On the Seidel energy of uniform hypergraphs due to hyperedge and vertex deletion

TL;DR

This paper investigates how the Seidel energy of a complete 3-uniform bipartite hypergraph changes when hyperedges or vertices are deleted, revealing that the energy decreases after such deletions.

Contribution

It analyzes the Seidel spectrum of complete 3-uniform bipartite hypergraphs and demonstrates the energy decreases with hyperedge or vertex deletion.

Findings

Seidel spectrum has exactly one negative eigenvalue after deletion.

Seidel energy decreases after hyperedge deletion.

Seidel energy decreases after vertex deletion.

Abstract

Let $\mathcal{S}(\mathcal{H})$ be the Seidel matrix of a hypergraph $\mathcal{H}$, and the Seidel energy is denoted by the sum of the absolute eigenvalues of $\mathcal{S}(\mathcal{H})$. In [G.~X.~Tian, Y.~Li and S.~Y.~Cui, The change of Seidel energy of tripartite Tur\'an graph due to edge deletion, Linear Multilinear Algebra, 19 (2022), 4597-4614] and [Y.~Liu, X.~Chen, The change of Seidel energy of 5-partite Tur\'an graph due to edge deletion, Discrete Applied Mathematics, 2024, 342, 104-123], the authors studied the change of Seidel energy of the Tur\'an graph due to edge deletion.
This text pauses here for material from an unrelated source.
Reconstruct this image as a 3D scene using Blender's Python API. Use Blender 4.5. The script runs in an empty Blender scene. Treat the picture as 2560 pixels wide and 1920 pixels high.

In this article, we analyze the Seidel spectrum of the complete $3$-uniform bipartite hypergraph $\mathcal{C}^3_{m,n}$ and show that it has exactly one negative Seidel eigenvalue even after a single hyperedge deletion. Finally, we prove that the Seidel energy of the complete $3$-uniform bipartite hypergraph $\mathcal{C}^3_{m,n}$ decreases after single hyperedge and vertex deletion for all $m,n \ge 3$.